◆ TASK BRIEF
Restate the complete material exactly.

— begin SOURCE MATERIAL —

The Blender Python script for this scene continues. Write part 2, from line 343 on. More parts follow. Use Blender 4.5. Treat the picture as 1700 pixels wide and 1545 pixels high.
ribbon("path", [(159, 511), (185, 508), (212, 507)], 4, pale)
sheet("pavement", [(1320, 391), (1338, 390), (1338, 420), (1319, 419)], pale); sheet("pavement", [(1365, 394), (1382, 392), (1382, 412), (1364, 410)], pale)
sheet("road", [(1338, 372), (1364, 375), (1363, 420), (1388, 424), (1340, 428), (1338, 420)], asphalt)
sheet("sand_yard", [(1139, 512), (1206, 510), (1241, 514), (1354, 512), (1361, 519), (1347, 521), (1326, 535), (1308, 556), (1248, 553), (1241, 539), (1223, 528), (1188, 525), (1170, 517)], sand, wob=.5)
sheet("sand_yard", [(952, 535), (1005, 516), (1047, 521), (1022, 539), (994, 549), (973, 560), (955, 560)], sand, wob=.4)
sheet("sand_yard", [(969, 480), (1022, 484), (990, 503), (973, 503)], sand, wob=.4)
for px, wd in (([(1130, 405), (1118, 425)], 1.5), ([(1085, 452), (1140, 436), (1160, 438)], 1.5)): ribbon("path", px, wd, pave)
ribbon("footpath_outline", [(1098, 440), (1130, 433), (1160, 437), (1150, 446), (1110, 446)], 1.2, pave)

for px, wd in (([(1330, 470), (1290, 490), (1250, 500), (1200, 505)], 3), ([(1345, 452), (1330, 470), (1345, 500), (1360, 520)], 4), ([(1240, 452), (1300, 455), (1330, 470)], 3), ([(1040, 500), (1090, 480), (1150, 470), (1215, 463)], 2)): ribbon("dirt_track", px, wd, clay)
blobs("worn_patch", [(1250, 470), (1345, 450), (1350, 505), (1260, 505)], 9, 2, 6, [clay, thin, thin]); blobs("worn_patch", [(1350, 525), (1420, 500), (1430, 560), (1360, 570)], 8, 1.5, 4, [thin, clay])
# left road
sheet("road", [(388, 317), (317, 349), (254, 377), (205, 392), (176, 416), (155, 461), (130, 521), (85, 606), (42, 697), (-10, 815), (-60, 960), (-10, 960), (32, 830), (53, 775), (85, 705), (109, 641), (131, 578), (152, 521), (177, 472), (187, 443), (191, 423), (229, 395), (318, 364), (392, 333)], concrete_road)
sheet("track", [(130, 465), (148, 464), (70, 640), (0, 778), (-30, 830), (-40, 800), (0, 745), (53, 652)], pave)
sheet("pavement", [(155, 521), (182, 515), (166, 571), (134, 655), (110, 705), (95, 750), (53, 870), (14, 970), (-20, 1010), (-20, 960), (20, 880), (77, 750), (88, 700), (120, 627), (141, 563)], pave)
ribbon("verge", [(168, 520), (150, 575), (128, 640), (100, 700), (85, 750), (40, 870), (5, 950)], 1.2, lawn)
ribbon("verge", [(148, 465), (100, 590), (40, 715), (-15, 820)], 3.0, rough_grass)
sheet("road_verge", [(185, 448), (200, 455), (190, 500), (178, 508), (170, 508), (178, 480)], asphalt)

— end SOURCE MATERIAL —

◆ OUTPUT OF THE TASK
The Blender Python script for this scene continues. Write part 2, from line 343 on. More parts follow. Use Blender 4.5. Treat the picture as 1700 pixels wide and 1545 pixels high.
ribbon("path", [(159, 511), (185, 508), (212, 507)], 4, pale)
sheet("pavement", [(1320, 391), (1338, 390), (1338, 420), (1319, 419)], pale); sheet("pavement", [(1365, 394), (1382, 392), (1382, 412), (1364, 410)], pale)
sheet("road", [(1338, 372), (1364, 375), (1363, 420), (1388, 424), (1340, 428), (1338, 420)], asphalt)
sheet("sand_yard", [(1139, 512), (1206, 510), (1241, 514), (1354, 512), (1361, 519), (1347, 521), (1326, 535), (1308, 556), (1248, 553), (1241, 539), (1223, 528), (1188, 525), (1170, 517)], sand, wob=.5)
sheet("sand_yard", [(952, 535), (1005, 516), (1047, 521), (1022, 539), (994, 549), (973, 560), (955, 560)], sand, wob=.4)
sheet("sand_yard", [(969, 480), (1022, 484), (990, 503), (973, 503)], sand, wob=.4)
for px, wd in (([(1130, 405), (1118, 425)], 1.5), ([(1085, 452), (1140, 436), (1160, 438)], 1.5)): ribbon("path", px, wd, pave)
ribbon("footpath_outline", [(1098, 440), (1130, 433), (1160, 437), (1150, 446), (1110, 446)], 1.2, pave)

for px, wd in (([(1330, 470), (1290, 490), (1250, 500), (1200, 505)], 3), ([(1345, 452), (1330, 470), (1345, 500), (1360, 520)], 4), ([(1240, 452), (1300, 455), (1330, 470)], 3), ([(1040, 500), (1090, 480), (1150, 470), (1215, 463)], 2)): ribbon("dirt_track", px, wd, clay)
blobs("worn_patch", [(1250, 470), (1345, 450), (1350, 505), (1260, 505)], 9, 2, 6, [clay, thin, thin]); blobs("worn_patch", [(1350, 525), (1420, 500), (1430, 560), (1360, 570)], 8, 1.5, 4, [thin, clay])
# left road
sheet("road", [(388, 317), (317, 349), (254, 377), (205, 392), (176, 416), (155, 461), (130, 521), (85, 606), (42, 697), (-10, 815), (-60, 960), (-10, 960), (32, 830), (53, 775), (85, 705), (109, 641), (131, 578), (152, 521), (177, 472), (187, 443), (191, 423), (229, 395), (318, 364), (392, 333)], concrete_road)
sheet("track", [(130, 465), (148, 464), (70, 640), (0, 778), (-30, 830), (-40, 800), (0, 745), (53, 652)], pave)
sheet("pavement", [(155, 521), (182, 515), (166, 571), (134, 655), (110, 705), (95, 750), (53, 870), (14, 970), (-20, 1010), (-20, 960), (20, 880), (77, 750), (88, 700), (120, 627), (141, 563)], pave)
ribbon("verge", [(168, 520), (150, 575), (128, 640), (100, 700), (85, 750), (40, 870), (5, 950)], 1.2, lawn)
ribbon("verge", [(148, 465), (100, 590), (40, 715), (-15, 820)], 3.0, rough_grass)
sheet("road_verge", [(185, 448), (200, 455), (190, 500), (178, 508), (170, 508), (178, 480)], asphalt)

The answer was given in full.